Sam H. Harris: Broadway Visionary

February 3 is the birthday of the legendary Broadway producer Sam H. Harris (1872-1941). It’s a famous name, but one that is apt to cause confusion. He was not, for example, related to that other famous Broadway producer Jed Harris. And there are so many producers named Sam! Sam Goldwyn! Sam Warner! Sam Spiegel! Sam Fuller! But those are all west coast Hollywood guys; Harris was strictly an east coast Broadway guy.

Previously a boxing manager, Harris broke into theatrical production in 1903 with a play called The Evil That Men Do, which he mounted with partner Al Woods. His second venture, The Errand Boy (1904), starring William S. Hart, Clem Bevans and Billy B. Van, ran only a week. But his third outing proved career-makingly charmed. He teamed up with George M. Cohan to produce the latter’s smash hit musical Little Johnny Jones (1904). The names “Cohan and Harris” became a theatrical byword. The pair worked together for 15 years, co-producing mostly Cohan hits like Forty-Five Minutes from Broadway (1906), George Washington Jr (1906), The Governor’s Son (1906), Popularity (1906), Get-Rich-Quick Wallingford (1910), Broadway Jones (1912), and Seven Keys to Baldpate (1913). In 1908 they launched the Cohan and Harris Minstrels**. In 1916, they opened the Cohan and Harris Theatre, and produced the first edition of The Cohan Revue of 1916. There would be another edition in 1918.

In 1919, the famous team split over the issue of the Actor’s Strike.
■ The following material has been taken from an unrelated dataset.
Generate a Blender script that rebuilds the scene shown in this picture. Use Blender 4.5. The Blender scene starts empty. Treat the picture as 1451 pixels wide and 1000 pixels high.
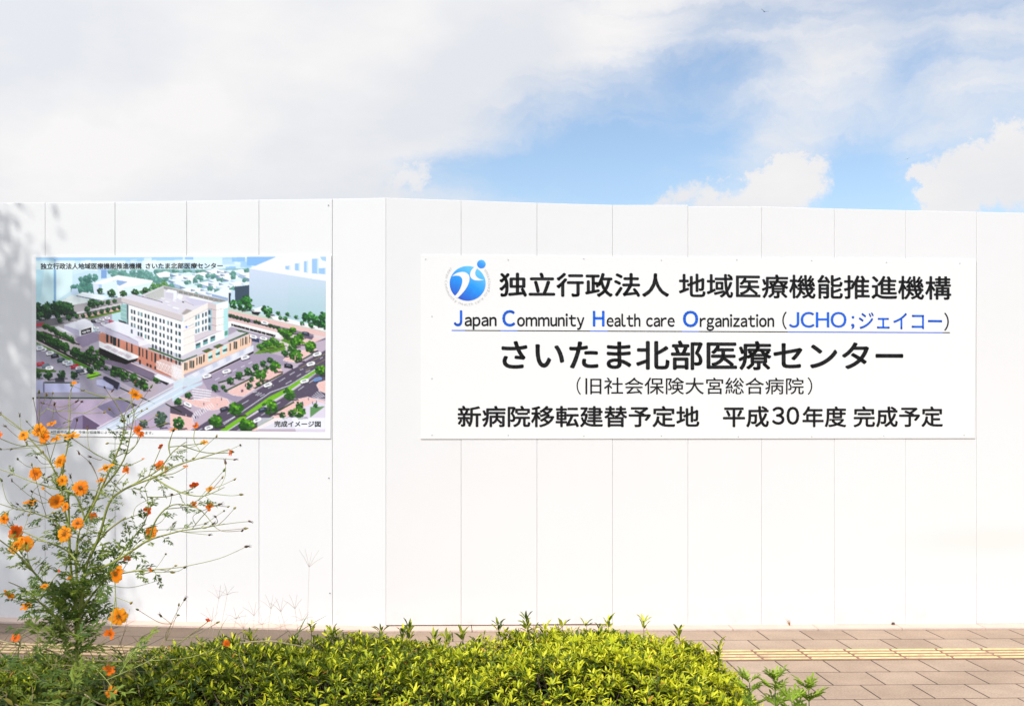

Ironically, Cohan, an actor, sided with the producers, and Harris, a producer, sympathized with the actors! That goes to show you what kind of guy he was. However, he did keep the playhouse, now renamed the Sam H. Harris Theatre. At this stage he began producing plays on his own. (In 1937, Cohan and Harris reunited to produce the former’s starring vehicle Fulton of Oak Falls. Cohan was also in the Harris-produced I’d Rather Be Right, that same year).

Meantime, he formed another partnership with an important songwriter, Irving Berlin. With Berlin he opened the Music Box Theatre in 1921, and began producing the Music Box Revue, of which there were annual editions from 1921 through 1924.

Just a few of the hit plays Harris produced over the next couple of: Rain (1922) starring Jeanne Eagels; Hamlet (1922) with John Barrymore; The Jazz Singer (1925) with George Jessel; The Cocoanuts (1925) and Animal Crackers (1928) with the Marx Brothers; the original stage version of Chicago (1926);  the Moss Hart-Irving Berlin musicals Face the Music (1932) and As Thousands Cheer (1933); the Moss Hart-Cole Porter show Jubilee (1935); the Hart-Kaufman-Rodgers and Hart musical I’d Rather be Right (1937); John Steinbeck’s own adaptation of his book Of Mice and Men (1937); and several George S. Kaufman plays (with co-collaborators like Hart, Edna Ferber and Ring Lardner), including June Moon (1930), Once in a Lifetime (1930), Of Thee I Sing (1931),Dinner at Eight (1932), Merrily We Roll Along (1934), Stage Door (1936), You Can’t Take it With You (1936), The Fabulous Invalid (1938), The Man Who Came to Dinner (1939), and George Washington Slept Here (1940). His last show was Lady in the Dark (1941). You read this list (and this is only a portion of his credits) and you’re like, “Was anyone else producing shows on Broadway during these years?”

Harris died in 1941…if he’d lived just one year longer he’d have been able to see Richard Whorf portray him in Yankee Doodle Dandy. Cohan followed his old partner to the grave just shortly after the film’s release. The two are buried side by side at Woodlawn Cemetery in the Bronx.  Here’s Sam’s mausoleum:

**Obligatory Disclaimer: It is the official position of this blog that Caucasians-in-Blackface is NEVER okay. It was bad then, and it’s bad now. We occasionally show images depicting the practice, or refer to it in our writing, because it is necessary to tell the story of American show business, which like the history of humanity, is a mix of good and bad.